Mr. Waters's final argument is that his plea agreement was ambiguous regarding which particular subsection of § 924(c) he was pleading guilty to, thus entitling him to the most lenient part of the statute. Mr. Waters's argument is creative, but the court disagrees that the plea agreement is ambiguous. Under § 924 (c)(1)(A)(i)-(iii), the mandatory minimum sentence for the use of a gun during the commission of a violent offense turns on how the gun was used: five years if the gun was simply in the offender's possession; seven years if the gun was brandished; and ten years if the gun was fired. Here, the plea agreement expressly states that Mr. Waters was pleading guilty to "carrying and brandishing a firearm in relation to a crime of violence," (Doc. 92, p. 1 (emphasis added)), and that Count 3 carried with it a minimum sentence of seven years (Id., p. 3). If Mr.

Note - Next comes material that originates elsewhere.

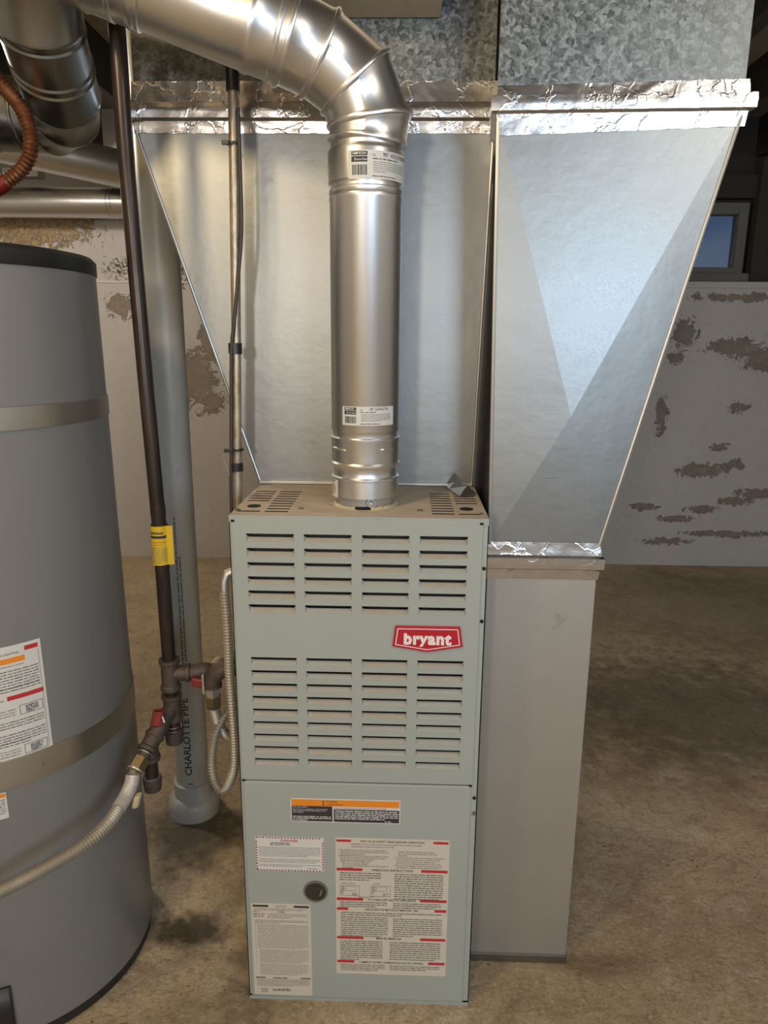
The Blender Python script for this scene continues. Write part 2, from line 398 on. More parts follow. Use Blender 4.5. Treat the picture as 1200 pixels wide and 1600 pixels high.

Waters examined § 924(c) in deciding whether to plead guilty, the only reasonable conclusion he could have come to, even as a lay person, would have to have been that he was pleading guilty to § 924(c)(1)(A)(ii), thus binding him to a seven-year mandatory minimum. Even if he was not looking at the statute, the plea agreement explicitly stated that he was agreeing to a crime with a mandatory minimum of seven years, thus impressing upon Mr. Waters the same core implication. He is thus not entitled to be sentenced under the shorter five-year minimum.
IV. CONCLUSION
For the reasons outlined above, the court will deny the motion to vacate. An appropriate order shall follow.